— START OF RECORDED INFORMATION —
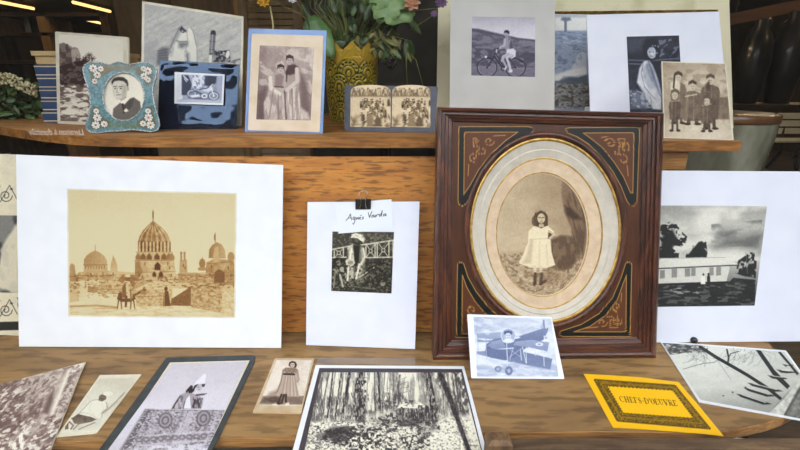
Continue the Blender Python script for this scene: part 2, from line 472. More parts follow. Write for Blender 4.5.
    c.p([(194, 378), (194, 340), (202, 320), (218, 320), (228, 344), (228, 378)], .72); c.p([(194, 376), (194, 338), (206, 324), (208, 376)], .36); c.l([(218, 334), (228, 352), (240, 358)], 6, .6); c.l([(222, 350), (224, 388)], 6, .4); c.p([(236, 330), (240, 322), (300, 318), (236, 346)], .56)
    c.e(213, 312, 8, 9, .36); c.e(213, 303, 10, 5, .78); c.l([(208, 372), (206, 404)], 8, .3)
    # man by the wall
    c.p([(330, 404), (332, 366), (338, 350), (348, 354), (352, 380), (356, 404)], .3); c.e(340, 346, 6, 7, .28); c.l([(334, 362), (334, 400)], 4, .6, .6)
    # window slits, ledges and rubble that give the stonework its bite
    for x, y in ((250, 300), (262, 306), (352, 276), (358, 300), (340, 310), (270, 262), (346, 262), (492, 272), (548, 276), (556, 300), (486, 300), (90, 298), (130, 296), (164, 296), (398, 268), (404, 276)): c.l([(x, y - 3), (x, y + 4)], 3.4, .3, .9)
    for x0, y0, x1, y1 in ((238, 292, 300, 290), (324, 290, 374, 288), (236, 318, 380, 316), (382, 300, 494, 308), (470, 300, 568, 304), (112, 348, 196, 347), (238, 372, 356, 371), (44, 302, 172, 300)): c.l([(x0, y0), (x1, y1)], 1.8, .34, .7)
    c.t([(14, 300), (568, 296), (568, 345), (14, 345)], .36, .62, 9, 5, seed=61, a=.8); c.t([(18, 322), (240, 322), (240, 366), (18, 390)], .4, .64, 12, 5, seed=63, a=.7); c.t([(20, 400), (560, 408), (566, 440), (20, 438)], .62, .6, 22, 4, seed=65, a=.7)
    c.e(461, 262, 10, 16, .44); c.l([(452, 280), (470, 280)], 12, .5); c.n(.025, 3, 3, 77)
    c.tone((78, 46, 22), (146, 106, 60), (192, 166, 118), (205, 194, 156), k=1.6, grain=.07)

def pic_varda(c):
    c.at(325, 185, 3.91)
    c.gv([(180, .3), (260, .2), (420, .2)]); c.n(.12, 26, 18, 3)
    A = [(28, 180), (270, 188), (262, 426), (24, 416)]
    c.p([(28, 180), (92, 184), (86, 260), (28, 250)], .26); c.p([(160, 190), (270, 190), (268, 232), (160, 240)], .24)
    c.t([(160, 190), (270, 190), (268, 232), (160, 240)], .46, .56, 9, seed=5)
    # lattice railing
    c.l([(28, 252), (90, 240), (160, 232), (268, 216)], 5, .86); c.l([(30, 284), (90, 282), (160, 284), (266, 282)], 5, .84)
    for x in (36, 72, 90, 160, 196, 204, 250, 266): c.l([(x, 250 - (x - 30) * .14), (x, 283)], 4.5, .86)
    for x0, x1 in ((38, 70), (162, 194), (208, 248)):
        y0 = 250 - (x0 - 30) * .13
        c.l([(x0, y0), (x1, 282)], 3, .82); c.l([(x1, y0), (x0, 282)], 3, .82); c.e((x0 + x1) / 2, (y0 + 282) / 2, 8, 9, .82); c.e((x0 + x1) / 2, (y0 + 282) / 2, 4.5, 5.5, .25)
    # standing musician with a drum, white hat
    c.p([(86, 372), (80, 320), (86, 262), (98, 236), (116, 226), (140, 232), (156, 246), (160, 300), (150, 372)], .5); c.n(.2, 9, 13, 9, [(80, 372), (84, 250), (120, 226), (158, 246), (156, 372)])
    c.p([(92, 240), (108, 228), (120, 260), (112, 300), (92, 300)], .82); c.l([(120, 244), (124, 330)], 10, .18); c.l([(146, 250), (150, 300), (128, 320)], 12, .68)
    c.e(124, 216, 14, 15, .4); c.p([(100, 208), (104, 192), (122, 188), (146, 194), (158, 212), (150, 226), (132, 212), (112, 206)], .92)
    c.p([(104, 218), (120, 208), (146, 222), (136, 236), (112, 232)], .2)
    c.e(98, 302, 19, 15, .9); c.e(98, 303, 15, 11, .72); c.p([(82, 374), (86, 322), (110, 318), (112, 374)], .78); c.p([(114, 360), (126, 310), (150, 300), (146, 340), (124, 372)], .72)
    # seated figures lower left
    c.e(50, 296, 18, 13, .12); c.e(52, 306, 10, 11, .55); c.p([(30, 410), (28, 330), (44, 312), (66, 320), (74, 350), (72, 392)], .2); c.t([(30, 390), (28, 330), (74, 320), (74, 390)], .66, .55, 9, 14, seed=8)
    c.l([(60, 330), (84, 350), (80, 380)], 8, .7)
    # trombones and long sticks
    c.l([(80, 396), (150, 350), (212, 310)], 4, .84); c.l([(96, 398), (206, 330)], 2.5, .7); c.l([(110, 376), (130, 352)], 6, .8)
    c.l([(28, 404), (80, 394), (140, 400), (260, 414)], 4, .5); c.t([(28, 372), (150, 360), (262, 380), (262, 424), (26, 414)], .5, .55, 16, 9, seed=21)
    # right: dark coat, small face
    c.p([(190, 402), (196, 310), (220, 290), (258, 300), (264, 404)], .17); c.t([(190, 402), (196, 310), (258, 300), (264, 404)], .34, .55, 12, 20, seed=25)
    c.e(226, 384, 10, 12, .62); c.e(226, 374, 11, 7, .15); c.e(222, 384, 1.6, 1.6, .2); c.e(230, 384, 1.6, 1.6, .2)
    c.l([(180, 330), (176, 400)], 4, .55, .7)
    c.t(A, .6, .62, 7, 6, seed=51, a=.6); c.t([(24, 300), (262, 300), (262, 424), (24, 416)], .08, .56, 9, 8, seed=53, a=.7)
    c.p([(110, 236), (136, 236), (132, 300), (116, 300)], .1, soft=1.5); c.l([(104, 250), (96, 300)], 7, .92); c.l([(150, 250), (156, 280), (140, 310)], 7, .86); c.l([(92, 322), (88, 372)], 8, .88); c.l([(134, 310), (122, 366)], 7, .9); c.e(98, 302, 17, 13, .84); c.e(100, 304, 11, 8, .62)
    c.e(66, 330, 8, 10, .7); c.l([(58, 350), (70, 396)], 7, .74); c.l([(40, 340), (34, 400)], 6, .56); c.e(124, 216, 9, 8, .4)
    c.n(.05, 3, 3, 41); c.tone((30, 28, 20), (112, 108, 92), (226, 220, 200), k=1.25)

def pic_girl_oval(c):
    c.at(490, 165, 3.218)
    c.gv([(30, .66), (140, .76), (235, .86), (290, .74), (410, .82)]); c.gh([(20, .8), (110, .72), (200, .54), (310, .42)], .5)
    c.n(.05, 40, 30, 3)
    # pale left wall, faint studio line
    c.p([(20, 120), (100, 90), (120, 240), (28, 260)], .7, soft=14, a=.5); c.l([(28, 242), (130, 236)], 3, .78, .5, 2)
    # carpet
    carpet = [(20, 285), (130, 282), (310, 285), (310, 415), (20, 415)]
    c.p(carpet, .66, soft=4); c.t(carpet, .42, .52, 9, 5, seed=6, a=.8); c.t(carpet, .86, .6, 7, 4, seed=9, a=.6)
    # curtain on the right
    cur = [(236, 40), (300, 60), (312, 200), (300, 290), (270, 280), (262, 200), (240, 150), (232, 90)]
    c.p(cur, .28, soft=3); c.t(cur, .48, .5, 7, 60, seed=12, a=.7, ang=-14); c.p([(240, 130), (262, 140), (300, 176), (270, 176), (246, 160)], .16, soft=3)
    # draped table
    tab = [(196, 330), (196, 240), (228, 226), (262, 230), (290, 256), (284, 300), (262, 330), (230, 340)]
    c.p(tab, .28, soft=3); c.t(tab, .46, .52, 14, 20, seed=15, a=.7)
    # girl
    c.p([(92, 316), (108, 286), (122, 250), (124, 214), (140, 198), (160, 190), (188, 198), (206, 214), (208, 228), (194, 236), (198, 280), (210, 322), (180, 332), (130, 330)], .93)
    c.p([(118, 290), (130, 240), (140, 240), (132, 318), (104, 316)], .8, soft=3); c.l([(160, 250), (158, 322)], 4, .82, .6, 2); c.l([(182, 256), (186, 322)], 4, .8, .6, 2)
    c.l([(128, 240), (190, 236)], 3, .8, .7); c.p([(186, 238), (188, 216), (206, 220), (208, 230)], .22, soft=1); c.l([(190, 212), (206, 224), (192, 236)], 7, .78)
    c.p([(144, 196), (140, 170), (146, 150), (162, 143), (178, 148), (186, 166), (186, 194), (166, 204)], .2); c.e(165, 172, 12.5, 16, .8); c.l([(148, 152), (164, 144), (182, 154)], 5, .82, .7)
    for x in (160, 171): c.l([(x - 3.5, 169), (x + 3.5, 169)], 2.6, .25)
    c.l([(166, 172), (166, 178)], 1.6, .55); c.l([(161, 183), (170, 183)], 2, .4); c.p([(150, 160), (166, 152), (181, 160), (178, 153), (164, 146), (152, 152)], .2)
    c.e(143, 180, 9, 16, .26, a=.8); c.p([(158, 190), (172, 190), (176, 200), (156, 200)], .74)
    for x0, x1 in ((144, 146), (162, 166)):
        c.l([(x0, 328), (x1, 350)], 10, .86); c.l([(x1, 350), (x1 - 2, 382)], 10, .16); c.l([(x1 - 4, 384), (x1 + 12 * (1 if x0 > 150 else -.3), 372 if x0 > 150 else 386)], 8, .18)
    c.p([(120, 350), (200, 340), (250, 360), (180, 385)], .42, soft=6, a=.4)
    c.n(.03, 3, 3, 41); c.tone((58, 40, 30), (146, 120, 92), (240, 228, 194), k=1.15)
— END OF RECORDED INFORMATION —
**REQUIREMENTS**. Up to and including the line containing "156), k=1.6, grain=.07)", repeat every line from the start of the data, but none of the pictures.

**WORKED ANSWER**.
Continue the Blender Python script for this scene: part 2, from line 472. More parts follow. Write for Blender 4.5.
    c.p([(194, 378), (194, 340), (202, 320), (218, 320), (228, 344), (228, 378)], .72); c.p([(194, 376), (194, 338), (206, 324), (208, 376)], .36); c.l([(218, 334), (228, 352), (240, 358)], 6, .6); c.l([(222, 350), (224, 388)], 6, .4); c.p([(236, 330), (240, 322), (300, 318), (236, 346)], .56)
    c.e(213, 312, 8, 9, .36); c.e(213, 303, 10, 5, .78); c.l([(208, 372), (206, 404)], 8, .3)
    # man by the wall
    c.p([(330, 404), (332, 366), (338, 350), (348, 354), (352, 380), (356, 404)], .3); c.e(340, 346, 6, 7, .28); c.l([(334, 362), (334, 400)], 4, .6, .6)
    # window slits, ledges and rubble that give the stonework its bite
    for x, y in ((250, 300), (262, 306), (352, 276), (358, 300), (340, 310), (270, 262), (346, 262), (492, 272), (548, 276), (556, 300), (486, 300), (90, 298), (130, 296), (164, 296), (398, 268), (404, 276)): c.l([(x, y - 3), (x, y + 4)], 3.4, .3, .9)
    for x0, y0, x1, y1 in ((238, 292, 300, 290), (324, 290, 374, 288), (236, 318, 380, 316), (382, 300, 494, 308), (470, 300, 568, 304), (112, 348, 196, 347), (238, 372, 356, 371), (44, 302, 172, 300)): c.l([(x0, y0), (x1, y1)], 1.8, .34, .7)
    c.t([(14, 300), (568, 296), (568, 345), (14, 345)], .36, .62, 9, 5, seed=61, a=.8); c.t([(18, 322), (240, 322), (240, 366), (18, 390)], .4, .64, 12, 5, seed=63, a=.7); c.t([(20, 400), (560, 408), (566, 440), (20, 438)], .62, .6, 22, 4, seed=65, a=.7)
    c.e(461, 262, 10, 16, .44); c.l([(452, 280), (470, 280)], 12, .5); c.n(.025, 3, 3, 77)
    c.tone((78, 46, 22), (146, 106, 60), (192, 166, 118), (205, 194, 156), k=1.6, grain=.07)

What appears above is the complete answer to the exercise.